British explorer Ernest Shackleton had foresight. This is especially worth noting since the final expedition of his career was an abject failure — except in what it proved about the resilience of the human body and spirit.
"The Endurance: Shackleton's Legendary Antarctic Expedition" shares its name with the ship that brought Shackleton's 28 crewmen, their dog teams and a stowaway Argentine cat to the Southern Polar region where they would be trapped for nearly two years. Not only did endurance mark the men's remarkable ordeal and result in all hands' survival, but Shackleton had enough prescience to bring a professional filmmaker and photographer, the Australian Frank Hurley, along on the 1914 adventure.

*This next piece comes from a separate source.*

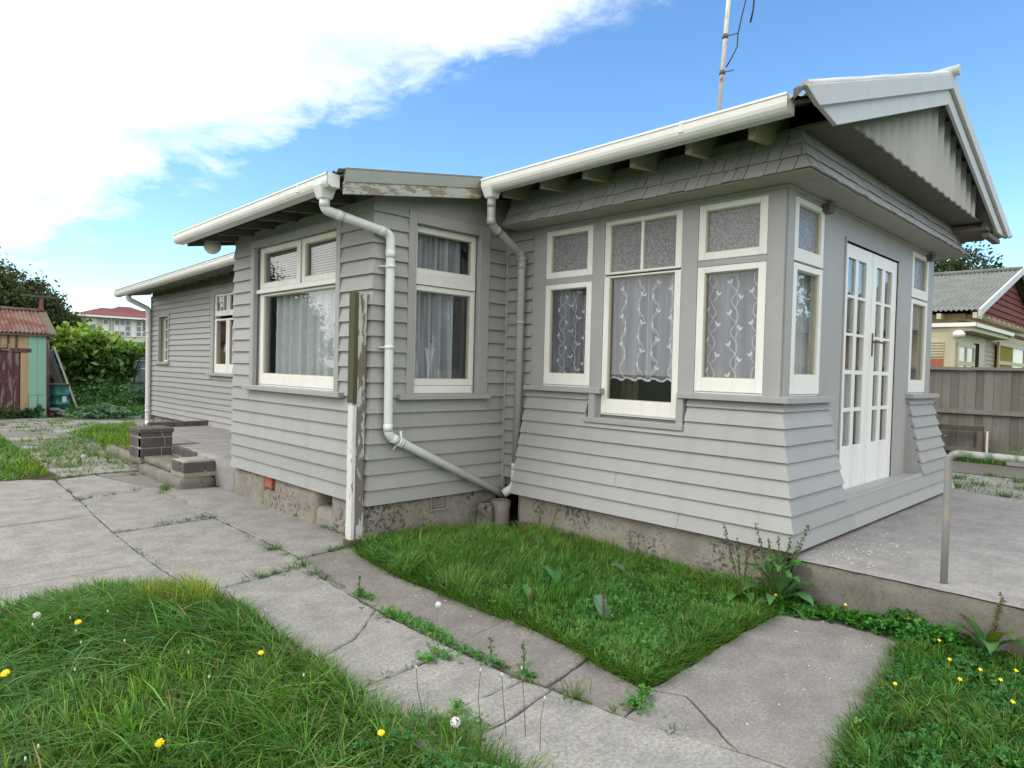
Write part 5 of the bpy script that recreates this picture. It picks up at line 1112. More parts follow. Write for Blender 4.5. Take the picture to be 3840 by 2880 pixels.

More than 100 of Hurley's pictures and a good deal of 35mm film footage was salvaged from the disaster/triumph, and they provide some of the most compelling images in this beautiful and stirring documentary. Director George Butler ("Pumping Iron") augments the archival material with gorgeous recent footage taken in the far South Atlantic and some apparent re-enactments, as well as interviews with the Endurance endurers' descendants.
While many details emerge — exactly how shifting ice floes can slowly smash a sturdy ship, what an exclusive diet of penguin and seal meat do to men's stomach's (and heads) over the course of many months, what constitutes an act of mutiny under the most extreme (and not, necessarily, nautical) circumstances and much more — the overriding picture that comes into focus is of a man who probably wasn't a very good explorer but proved to be as superb a leader as the British Empire has ever produced.
After all, an apparently imperturbable Shackleton led his men long enough through the valley of a shadow cloaked in the most chilling of white-out conditions. They portaged their lifeboats, killed their beloved dogs one by one, crossed stormy seas to the equally inhospitable Elephant Island and then, in one boat under Shackleton's command, a small party navigated through a hurricane to reach the nearest inhabited rock. And that wasn't even the end of their ordeal.
While it properly, and with admirable restraint, admires the stamina and character strength that enabled the men to all come through the worst nature had to throw at them, the movie also acknowledges that many of them were lost to the butchery running wild in more temperate climes — leaving us to contemplate just what such seemingly simple ideas as survival and command might actually mean.
"The Endurance: Shackleton's Legendary Antarctic Expedition" is rated G. Running time: 93 minutes.